Ein geplanter Bahnhof wird zum Knackpunkt

Der Gemeinde gehe es vor allem um den im Bebauungsplan enthaltenen neuen Personenbahnhof im Ortsteil Fangschleuse, die Neugestaltung des Bahnhofsvorplatzes und die geplante Landesstraße 386. „Zum Thema Tesla sage ich nichts. Keine Ahnung, wann die bauen wollen.“

Die Bürgerinitiative (BI) Grünheide, die sich bereits seit der Ankündigung der Ansiedelung von Tesla in Brandenburg Ende 2019 gegen die Pläne des US-Konzerns wehrt, hat angekündigt, nach einem Beschluss des Bebauungsplans durch die Gemeindevertretung rechtliche Schritte einzuleiten. „Sobald die Entscheidung heute Nachmittag gefallen ist, werden wir das angehen“, sagte Steffen Schorcht von der Bürgerinitiative kurz vor Beginn der Gemeindevertretungssitzung der F.A.Z.

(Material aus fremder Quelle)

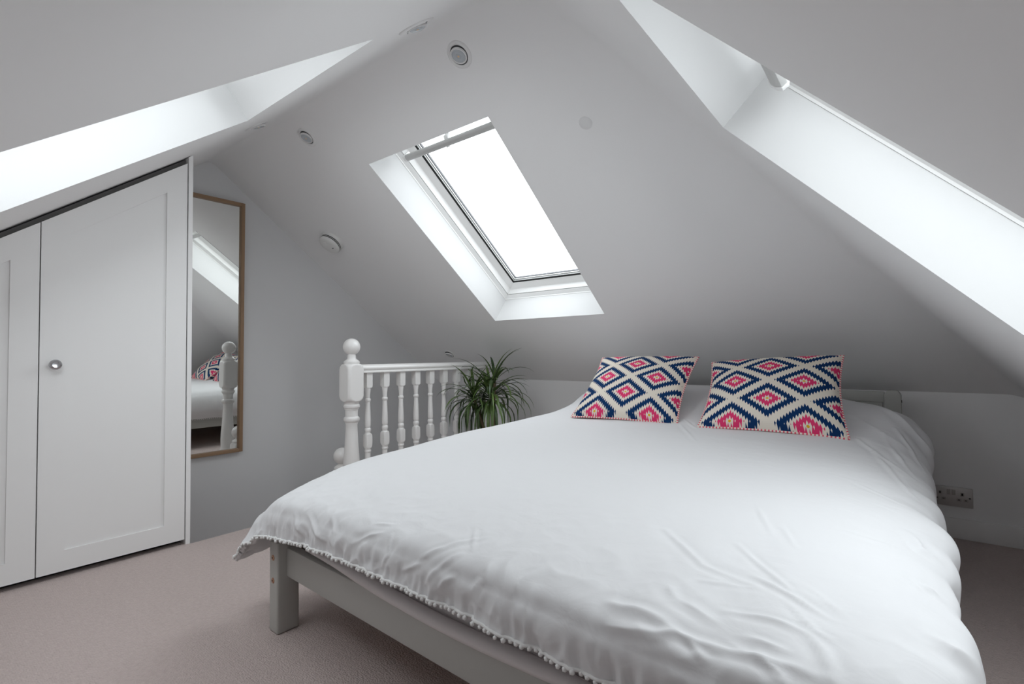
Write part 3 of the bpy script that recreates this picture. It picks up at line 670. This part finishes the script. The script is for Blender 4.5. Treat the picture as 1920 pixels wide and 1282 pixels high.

Es gebe mögliche Ansätze, etwa mit Blick auf Verfahrensfragen, den Artenschutz und Anforderungen im Wasserschutzgebiet, in dem Teile des geplanten Güterbahnhofs gebaut werden sollen.

„Die Gemeindevertreter geben heute eine Entscheidung ab, rechtliche Grundlagen sind aber auch danach zu beachten“, sagte Schorcht. Vorgespräche mit Rechtsanwälten hätte die Bürgerinitiative bereits geführt. „Wir werden den rechtsstaatlichen Weg einschlagen“, betonte Schorcht. Am vergangenen Freitag hatten Demonstranten im Rahmen von Protesten gegen die Erweiterung der Tesla-Fabrik versucht, das Fabriksgelände zu stürmen. Anfang März kam es nach einem Brandanschlag auf die Stromversorgung des Werks zu einem Produktionsausfall von mehreren Tagen.

Im Februar hatten die Bürger der rund 9200 Einwohner großen Gemeinde den Bebauungsplan Nummer 60 in einer für die Gemeindevertretung nicht bindenden Bürgerbefragung mit deutlicher Mehrheit abgelehnt. Daraufhin wurden die Pläne überarbeitet. Der Bebauungsplan, der heute zur Abstimmung kommt, sieht im Vergleich mit den ursprünglichen Plänen vor, dass nur etwa 50 Hektar statt etwas mehr als 100 Hektar Wald gerodet werden. „Die 47 Hektar bleiben im Eigentum des Landes Brandenburg, gehören weiterhin dem Landschaftsschutzgebiet an und bleiben als Erholungswald zugänglich“, sagte Christiani über die Flächen, die im revidierten Bebauungsplan geschont werden. Auch die untere Forstbehörde hat dem Bebauungsplan nach den Änderungen deshalb ihre Zustimmung gegeben.

Tesla will die Kapazität erweitern

Die Erweiterungspläne für die Produktion von Tesla in Grünheide sind von der Abstimmung über den Bebauungsplan nicht direkt betroffen. Auf dem bereits bestehenden Werksgelände will der US-Autokonzern die Produktionskapazität von derzeit 500.000 Fahrzeugen auf bis zu einer Million Elektroautos pro Jahr ausweiten.

Die Genehmigung des Landesamt für Umwelt als zuständiger Behörde für das immissonsschutzrechtliche Verfahren steht noch aus. Zuletzt sind in Grünheide nach Angaben des Unternehmens rund 6000 Fahrzeuge pro Woche vom Band gerollt. Das Unternehmen, das wie die meisten Konkurrenten die Absatzschwäche auf dem Markt für Elektrofahrzeuge spürt, beschäftigt an seinem einzigen europäischen Produktionsstandort derzeit etwas mehr als 12.000 Mitarbeiter. 400 Stellen sollen im Rahmen des weltweiten Stellenabbaus bei Tesla in Grünheide entfallen.